Amazon.com Inc. has long used robots to help humans move merchandise around its warehouses. Now automation is transforming Amazon’s white-collar workforce, too. 

The people who command six-figure salaries to negotiate multimillion-dollar deals with major brands are being replaced by software that predicts what shoppers want and how much to charge for it.

Machines are beating people at the critical inventory decisions that separate the winners and losers in retail. For the staffers deciding how many books, games or plastic pool toys to peddle, the tradeoff can be stark: Order too little and you miss out. Order too much and you’re forced into costly clearance sales. Amazon’s algorithms, refined through years of monitoring customer behavior, are getting the Seattle-based company out of the guessing game.

It also appears that a winner has emerged in a long-running competition between the two teams most responsible for the company’s retail success. Former and current employees say the retail group that used industry connections to lure brands to Amazon and helped create an e-commerce colossus is now being merged with the team that runs the marketplace, an automated platform that lets anyone with an internet connection price, market and sell their wares on Amazon without interacting with a single person.

In recent months, several high-ranking executives have left for other jobs or been reassigned, but few express much surprise that a company with a cloud services division and prowess in artificial intelligence would put machines to work wherever it makes sense.

Going forward, Amazon will need fewer people to manage its retail operations, a decided advantage over rivals like Walmart Inc. and Target Corp., which are both spending heavily just to catch up. “This is why Amazon is the 800-pound gorilla,” says Joel Sutherland, a supply-chain management professor at the University of San Diego. “Nobody else has the resources and expertise to pull all of these emerging technologies together to remove humans from the process as much as possible while making things more reliable and accurate.”

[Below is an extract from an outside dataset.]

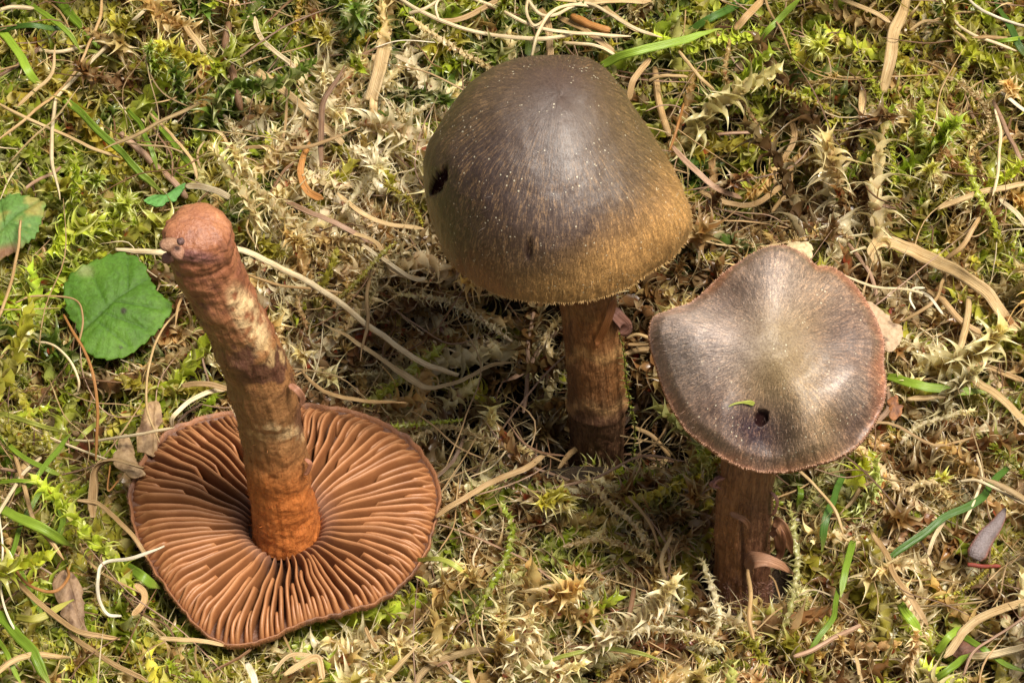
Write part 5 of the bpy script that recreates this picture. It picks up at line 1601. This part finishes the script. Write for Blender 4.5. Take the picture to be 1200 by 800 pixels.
ng = bpy.data.node_groups.new('scatter_moss', 'GeometryNodeTree')
ng.interface.new_socket('Geometry', in_out='INPUT', socket_type='NodeSocketGeometry')
ng.interface.new_socket('Geometry', in_out='OUTPUT', socket_type='NodeSocketGeometry')
gi = ng.nodes.new('NodeGroupInput'); go = ng.nodes.new('NodeGroupOutput')
iop = ng.nodes.new('GeometryNodeInstanceOnPoints')
jn = ng.nodes.new('GeometryNodeJoinGeometry')
for o in protos[::-1]:
    oi = ng.nodes.new('GeometryNodeObjectInfo')
    oi.inputs['Object'].default_value = o
    g2i = ng.nodes.new('GeometryNodeGeometryToInstance')
    ng.links.new(oi.outputs['Geometry'], g2i.inputs[0])
    ng.links.new(g2i.outputs[0], jn.inputs[0])
m2p = ng.nodes.new('GeometryNodeMeshToPoints')
def na(nm, typ):
    x = ng.nodes.new('GeometryNodeInputNamedAttribute')
    x.data_type = typ
    x.inputs['Name'].default_value = nm
    return x.outputs['Attribute']
e2r = ng.nodes.new('FunctionNodeEulerToRotation')
ng.links.new(na('rot', 'FLOAT_VECTOR'), e2r.inputs[0])
ng.links.new(gi.outputs[0], m2p.inputs['Mesh'])
ng.links.new(m2p.outputs['Points'], iop.inputs['Points'])
ng.links.new(jn.outputs[0], iop.inputs['Instance'])
iop.inputs['Pick Instance'].default_value = True
ng.links.new(na('vi', 'INT'), iop.inputs['Instance Index'])
ng.links.new(e2r.outputs[0], iop.inputs['Rotation'])
ng.links.new(na('scl', 'FLOAT'), iop.inputs['Scale'])
ng.links.new(iop.outputs[0], go.inputs[0])
md = carpet.modifiers.new('scatter', 'NODES')
md.node_group = ng

# ================================================================ FINE DRY LITTER (stuff)
LV_, LF_, LT_, LS_ = [], [], [], []
off = 0
lr_ = np.random.default_rng(77)
for i in range(2600):
    x, y = lr_.uniform(-850, 850), lr_.uniform(-700, 800)
    z = float(ground(x, y)) + lr_.uniform(0, MOSS_H * 1.25)
    a = lr_.uniform(0, 2 * pi)
    L_ = lr_.uniform(40, 210)
    pts = [A((x, y, z))]
    el = lr_.normal(.05, .22)
    for k in range(3):
        a += lr_.normal(0, .5); el += lr_.normal(0, .15)
        pts.append(pts[-1] + A((cos(a), sin(a), sin(el))) * L_ / 3)
    Vv, Ff, su, C = ribbon(pts, lr_.choice([1.3, 1.6, 2.2, 3, 4.5, 7], p=[.3, .3, .2, .12, .06, .02]), 1000 + i, nper=4, nx=3, curl=lr_.uniform(-.4, .4), tip=(.3, .2))
    ppx, ppy, dd = proj(C)
    ix = np.clip((ppx // CELL).astype(int) + 10, 0, GW - 1); iy = np.clip((ppy // CELL).astype(int) + 10, 0, GH - 1)
    if (dd < hard[iy, ix] + 6).any():
        continue
    LV_.append(Vv); LF_ += [[q + off for q in f] for f in Ff]; off += len(Vv)
    c = A(TINTS[lr_.choice(['cream', 'straw', 'tan', 'brown', 'pink', 'brown', 'tan'])]) * lr_.uniform(.6, 1.1)
    LT_.append(np.tile(c, (len(Vv), 1))); LS_.append(su)
lit = mk('dry_litter', np.vstack(LV_), LF_, DRY, None, (0, 0, 0), {'tint': np.vstack(LT_), 'su': np.vstack(LS_)}, True, 'stuff')
tag(lit, 'fine dry stalks and brown litter scattered through the moss', 'litter')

Amazon said it’s creating jobs and adding automation across the company to better serve customers. “We’ve been working for some time on standardizing the products, tools and services we offer to the brands and resellers that sell on Amazon, and have made some organizational changes as a result,” the web retailer said in a statement, adding that it has more than 16,000 corporate jobs open worldwide and created 130,000 jobs last year.

Amazon began automating retail team jobs several years ago. Under an initiative called “hands off the wheel,” the company shifted tasks like forecasting demand, ordering inventory and negotiating prices to algorithms, people familiar with the matter say. At first, humans could easily override the machine’s decisions. For instance, if a brand notified Amazon about an upcoming marketing blitz for a product, an Amazon manager could increase the order in anticipation of demand the algorithm didn’t expect. But such tinkering was increasingly discouraged as the machines proved their precision, the people say. Anyone overriding the machines had to justify their decision, and the push to automate made them reluctant.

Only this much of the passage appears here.